Como eu já desconfiava, o conhecimento NÃO move o mundo. Sem ele, o mundo continuaria girando. Fôssemos macacos, o mundo ainda seria mundo. E, fôssemos macacos, talvez seríamos mais felizes em nossa ignorância, pois a ignorância torna a felicidade mais acessível. Um exemplo disso (e é só um exemplo porque toda generalização é burra) é a facilidade de encontrar pessoas felizes numa roda de samba que não conhece partituras e nomes de acordes do que num congresso internacional sobre a influência barroca na música erudita da sociedade ocidental.
Eu sei: você entende bem o que eu quero dizer e sabe exemplos melhores que o meu.
Então: qual a ‘busca’ mais importante que temos na vida: a felicidade ou o conhecimento? Cada um que abasteça seu alforje e persiga o que quiser.
A grande merda é que não dá pra desmorder a maçã. Não tem volta. Não estou dizendo que o conhecimento seja ruim ou desnecessário. Ele só complica demais as coisas. Deus, que é pai, não queria que a gente comesse dessa fruta, mas não era porque estava com medo de que o abandonássemos. (O que de fato acontece: quanto mais conhecimento, mais longe ‘pensamos’ estar de Deus.). Deus, como pai, simplesmente nos queria evitar o sofrimento. Todo pai quer evitar o sofrimento do filho. Mas não pode impedir isso.
E como não tem volta, depois de mordida a fruta, Deus nos envia a continuar buscando esse conhecimento. Isso é penoso. Destrutivo. Auto-destrutivo até. Quase sempre. E o ‘filtro da prudência’ nos protege dos raios mais fortes, os ultravioleta da incoerência. E da desordem. O conhecimento, além de não mover o mundo, por si só o tornaria inviável. Impraticável. A prudência torna o mundo possível.

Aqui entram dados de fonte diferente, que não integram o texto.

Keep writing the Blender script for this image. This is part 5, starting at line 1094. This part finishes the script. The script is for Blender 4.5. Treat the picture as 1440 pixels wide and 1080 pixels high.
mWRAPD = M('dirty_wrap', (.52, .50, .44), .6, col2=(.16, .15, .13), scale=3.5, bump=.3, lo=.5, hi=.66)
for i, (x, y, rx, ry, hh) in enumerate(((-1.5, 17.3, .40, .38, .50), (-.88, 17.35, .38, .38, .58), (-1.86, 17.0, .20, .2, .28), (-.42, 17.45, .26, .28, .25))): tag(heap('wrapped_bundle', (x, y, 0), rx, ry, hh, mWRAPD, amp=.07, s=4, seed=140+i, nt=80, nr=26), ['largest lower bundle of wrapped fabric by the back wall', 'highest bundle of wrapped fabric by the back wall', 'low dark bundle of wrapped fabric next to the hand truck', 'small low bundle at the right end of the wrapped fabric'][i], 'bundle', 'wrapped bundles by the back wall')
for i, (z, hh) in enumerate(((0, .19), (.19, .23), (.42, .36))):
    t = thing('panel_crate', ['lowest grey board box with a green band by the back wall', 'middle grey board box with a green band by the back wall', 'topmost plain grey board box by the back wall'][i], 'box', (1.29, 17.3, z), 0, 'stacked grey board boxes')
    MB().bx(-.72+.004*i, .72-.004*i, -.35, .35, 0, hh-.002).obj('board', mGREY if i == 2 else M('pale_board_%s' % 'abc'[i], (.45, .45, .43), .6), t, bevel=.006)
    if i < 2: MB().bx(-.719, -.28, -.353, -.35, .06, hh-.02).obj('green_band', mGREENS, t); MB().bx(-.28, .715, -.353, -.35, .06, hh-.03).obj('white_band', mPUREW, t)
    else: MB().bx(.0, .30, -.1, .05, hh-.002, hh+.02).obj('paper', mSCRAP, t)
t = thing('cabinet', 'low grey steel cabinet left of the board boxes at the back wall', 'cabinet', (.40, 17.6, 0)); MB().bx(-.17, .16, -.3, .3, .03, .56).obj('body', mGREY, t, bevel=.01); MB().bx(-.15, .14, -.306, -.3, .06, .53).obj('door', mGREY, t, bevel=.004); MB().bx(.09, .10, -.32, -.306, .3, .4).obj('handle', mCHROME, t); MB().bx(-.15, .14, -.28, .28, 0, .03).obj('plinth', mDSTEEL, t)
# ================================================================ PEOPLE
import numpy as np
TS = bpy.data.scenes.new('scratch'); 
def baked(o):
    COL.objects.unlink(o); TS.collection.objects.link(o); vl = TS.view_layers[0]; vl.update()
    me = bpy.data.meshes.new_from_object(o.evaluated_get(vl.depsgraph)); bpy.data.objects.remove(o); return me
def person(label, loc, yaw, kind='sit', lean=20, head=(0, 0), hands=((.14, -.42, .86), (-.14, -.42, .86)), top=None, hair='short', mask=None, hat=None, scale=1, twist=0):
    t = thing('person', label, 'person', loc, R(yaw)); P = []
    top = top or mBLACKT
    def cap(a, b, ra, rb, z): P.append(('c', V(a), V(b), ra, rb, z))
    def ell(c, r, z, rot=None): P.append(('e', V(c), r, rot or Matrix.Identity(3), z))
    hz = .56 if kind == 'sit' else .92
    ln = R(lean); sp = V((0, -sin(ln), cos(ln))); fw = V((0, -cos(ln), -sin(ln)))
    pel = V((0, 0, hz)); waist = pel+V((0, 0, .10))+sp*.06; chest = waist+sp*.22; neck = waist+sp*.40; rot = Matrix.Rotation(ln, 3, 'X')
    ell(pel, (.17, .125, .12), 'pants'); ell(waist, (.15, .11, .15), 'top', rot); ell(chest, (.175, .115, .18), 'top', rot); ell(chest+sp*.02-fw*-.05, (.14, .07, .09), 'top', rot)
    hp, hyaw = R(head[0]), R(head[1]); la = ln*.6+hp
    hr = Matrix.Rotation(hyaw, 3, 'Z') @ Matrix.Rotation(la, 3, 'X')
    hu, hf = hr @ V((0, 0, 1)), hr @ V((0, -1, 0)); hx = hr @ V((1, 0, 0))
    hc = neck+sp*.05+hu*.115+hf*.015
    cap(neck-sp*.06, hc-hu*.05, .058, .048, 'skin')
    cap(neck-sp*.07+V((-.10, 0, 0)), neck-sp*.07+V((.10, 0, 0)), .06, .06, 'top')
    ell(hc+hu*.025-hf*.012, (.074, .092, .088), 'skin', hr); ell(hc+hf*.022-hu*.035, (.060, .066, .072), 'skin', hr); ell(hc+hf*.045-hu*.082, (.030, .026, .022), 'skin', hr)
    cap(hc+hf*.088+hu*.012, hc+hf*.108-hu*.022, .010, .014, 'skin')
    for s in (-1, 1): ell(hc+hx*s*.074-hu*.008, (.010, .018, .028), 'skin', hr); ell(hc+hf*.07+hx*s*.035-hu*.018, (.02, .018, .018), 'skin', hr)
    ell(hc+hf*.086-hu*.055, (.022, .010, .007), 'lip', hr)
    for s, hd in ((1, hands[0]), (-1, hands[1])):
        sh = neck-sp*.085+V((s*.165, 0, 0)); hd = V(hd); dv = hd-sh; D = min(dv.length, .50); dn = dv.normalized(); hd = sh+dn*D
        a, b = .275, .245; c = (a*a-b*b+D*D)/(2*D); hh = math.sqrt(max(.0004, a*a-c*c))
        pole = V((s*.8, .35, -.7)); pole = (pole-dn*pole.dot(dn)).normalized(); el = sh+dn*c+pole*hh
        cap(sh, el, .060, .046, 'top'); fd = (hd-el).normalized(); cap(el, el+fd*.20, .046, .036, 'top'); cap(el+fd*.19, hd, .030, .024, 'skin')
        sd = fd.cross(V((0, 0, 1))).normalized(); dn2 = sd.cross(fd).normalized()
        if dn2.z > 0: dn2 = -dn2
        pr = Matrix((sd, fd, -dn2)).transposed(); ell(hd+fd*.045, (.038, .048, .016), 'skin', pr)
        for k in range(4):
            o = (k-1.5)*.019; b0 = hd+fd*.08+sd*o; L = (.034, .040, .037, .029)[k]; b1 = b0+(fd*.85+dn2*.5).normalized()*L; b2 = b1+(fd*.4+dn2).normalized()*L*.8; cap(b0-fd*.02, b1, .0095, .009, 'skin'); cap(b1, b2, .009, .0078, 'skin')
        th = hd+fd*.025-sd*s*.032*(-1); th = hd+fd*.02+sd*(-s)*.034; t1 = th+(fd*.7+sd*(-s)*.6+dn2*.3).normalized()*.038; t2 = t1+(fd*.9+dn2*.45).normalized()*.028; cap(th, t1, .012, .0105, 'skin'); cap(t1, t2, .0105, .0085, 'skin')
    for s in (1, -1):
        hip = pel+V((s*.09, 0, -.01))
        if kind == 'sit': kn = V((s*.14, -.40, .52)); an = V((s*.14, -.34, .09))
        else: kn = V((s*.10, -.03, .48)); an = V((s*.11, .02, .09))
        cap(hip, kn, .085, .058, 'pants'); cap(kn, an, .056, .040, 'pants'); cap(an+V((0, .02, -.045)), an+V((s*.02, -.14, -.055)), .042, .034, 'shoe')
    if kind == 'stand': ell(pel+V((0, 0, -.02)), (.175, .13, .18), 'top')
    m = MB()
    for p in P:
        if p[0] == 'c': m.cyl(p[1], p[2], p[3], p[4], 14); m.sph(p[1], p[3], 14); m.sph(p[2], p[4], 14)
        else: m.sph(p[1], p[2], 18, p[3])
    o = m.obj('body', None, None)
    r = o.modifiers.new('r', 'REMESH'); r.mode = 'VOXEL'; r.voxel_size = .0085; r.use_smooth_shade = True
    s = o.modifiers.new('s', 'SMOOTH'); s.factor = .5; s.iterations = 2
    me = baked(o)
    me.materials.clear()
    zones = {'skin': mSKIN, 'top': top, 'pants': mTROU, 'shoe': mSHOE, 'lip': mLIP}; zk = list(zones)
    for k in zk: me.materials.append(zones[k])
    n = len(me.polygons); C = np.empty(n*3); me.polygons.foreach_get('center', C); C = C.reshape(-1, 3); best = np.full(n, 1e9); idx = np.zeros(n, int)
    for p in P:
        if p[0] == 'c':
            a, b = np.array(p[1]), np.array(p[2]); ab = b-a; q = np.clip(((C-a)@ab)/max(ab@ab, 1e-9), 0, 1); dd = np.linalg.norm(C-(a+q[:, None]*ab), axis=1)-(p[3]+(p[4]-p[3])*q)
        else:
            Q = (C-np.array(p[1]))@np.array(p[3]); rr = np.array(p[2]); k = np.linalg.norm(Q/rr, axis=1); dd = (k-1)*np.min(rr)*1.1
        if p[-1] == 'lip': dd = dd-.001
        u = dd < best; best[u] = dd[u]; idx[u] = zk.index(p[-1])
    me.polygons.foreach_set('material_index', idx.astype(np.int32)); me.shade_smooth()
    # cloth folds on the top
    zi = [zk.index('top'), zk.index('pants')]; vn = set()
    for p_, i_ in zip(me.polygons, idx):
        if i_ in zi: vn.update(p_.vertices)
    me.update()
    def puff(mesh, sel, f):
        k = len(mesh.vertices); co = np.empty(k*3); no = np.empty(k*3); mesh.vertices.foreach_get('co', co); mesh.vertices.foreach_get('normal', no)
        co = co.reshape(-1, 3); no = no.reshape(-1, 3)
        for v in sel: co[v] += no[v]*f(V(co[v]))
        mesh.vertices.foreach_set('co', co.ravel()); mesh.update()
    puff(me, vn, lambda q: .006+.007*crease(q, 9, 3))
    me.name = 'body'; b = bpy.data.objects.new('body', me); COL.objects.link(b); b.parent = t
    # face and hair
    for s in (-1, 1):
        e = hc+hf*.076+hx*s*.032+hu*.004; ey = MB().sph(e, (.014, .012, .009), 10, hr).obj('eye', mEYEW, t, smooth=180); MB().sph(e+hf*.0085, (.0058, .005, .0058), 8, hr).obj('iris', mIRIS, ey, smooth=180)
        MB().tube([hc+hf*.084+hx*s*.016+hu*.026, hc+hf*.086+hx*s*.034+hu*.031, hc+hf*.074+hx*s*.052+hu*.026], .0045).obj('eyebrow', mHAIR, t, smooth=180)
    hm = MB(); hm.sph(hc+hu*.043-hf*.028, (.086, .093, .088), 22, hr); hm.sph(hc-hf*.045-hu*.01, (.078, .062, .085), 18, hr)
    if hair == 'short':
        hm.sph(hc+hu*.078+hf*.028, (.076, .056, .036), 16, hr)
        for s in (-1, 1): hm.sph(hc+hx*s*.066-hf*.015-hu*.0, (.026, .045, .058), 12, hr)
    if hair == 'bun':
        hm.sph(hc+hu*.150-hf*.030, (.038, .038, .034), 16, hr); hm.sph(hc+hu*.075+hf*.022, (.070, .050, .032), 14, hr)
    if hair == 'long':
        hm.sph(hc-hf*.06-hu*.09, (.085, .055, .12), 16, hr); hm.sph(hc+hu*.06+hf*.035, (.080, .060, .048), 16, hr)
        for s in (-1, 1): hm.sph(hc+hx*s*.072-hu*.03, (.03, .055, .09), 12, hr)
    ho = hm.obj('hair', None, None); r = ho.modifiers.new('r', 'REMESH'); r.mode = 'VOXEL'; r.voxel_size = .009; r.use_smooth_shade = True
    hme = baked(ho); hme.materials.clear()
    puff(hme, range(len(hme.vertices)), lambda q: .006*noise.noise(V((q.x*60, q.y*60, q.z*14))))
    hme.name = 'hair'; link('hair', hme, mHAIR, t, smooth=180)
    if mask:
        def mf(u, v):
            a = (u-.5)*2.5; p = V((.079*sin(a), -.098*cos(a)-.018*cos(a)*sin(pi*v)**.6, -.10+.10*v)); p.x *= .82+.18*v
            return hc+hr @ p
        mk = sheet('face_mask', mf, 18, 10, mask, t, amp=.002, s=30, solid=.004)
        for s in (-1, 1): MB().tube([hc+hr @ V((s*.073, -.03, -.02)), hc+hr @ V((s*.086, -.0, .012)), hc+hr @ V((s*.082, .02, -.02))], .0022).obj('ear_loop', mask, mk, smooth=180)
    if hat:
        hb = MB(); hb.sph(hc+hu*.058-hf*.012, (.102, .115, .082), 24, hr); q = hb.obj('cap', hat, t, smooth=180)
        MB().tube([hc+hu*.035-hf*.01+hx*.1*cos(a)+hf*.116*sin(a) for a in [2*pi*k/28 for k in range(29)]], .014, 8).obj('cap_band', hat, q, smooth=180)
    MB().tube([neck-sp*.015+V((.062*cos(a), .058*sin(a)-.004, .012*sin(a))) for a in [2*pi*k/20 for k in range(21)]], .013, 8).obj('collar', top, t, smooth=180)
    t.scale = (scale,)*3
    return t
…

Porque essa maçã é muito grandona. Imensa. Seu sabor verdadeiro é desconhecido. E a gente não conhece de verdade aquilo que não sabe o gosto. (Curiosamente a etimologia diz que sabor e saber são palavras irmãs.)
Isso dá uma agonia danada. Por isso que, de vez em quando, a gente precisa ‘pichar uns muros’. Furar a camada da prudência. De preferência fora do horário comercial. E a cerveja, por linhas tortas ou retas, ajuda um bocadinho nisso. Ajuda a revelar as incoerências e mesquinharias de nossa mente perdida. (Mas é recomendável não quebrar tudo ou subir na mesa para discursos.)
E a ressaca nos faz repensar essas incoerências e nos tornar pessoas melhores. Como se a mesa do boteco fosse um confessionário e a ressaca, a justa penitência. Não, longe daqui querer fundar uma nova religião. Só estou aproveitando para falar besteira enquanto a camada da prudência ainda não se restabeleceu.
ENFIM
Se isso virar hábito, escrevo um livro em uma semana. De qualidade duvidosa, eu sei. Mas grande.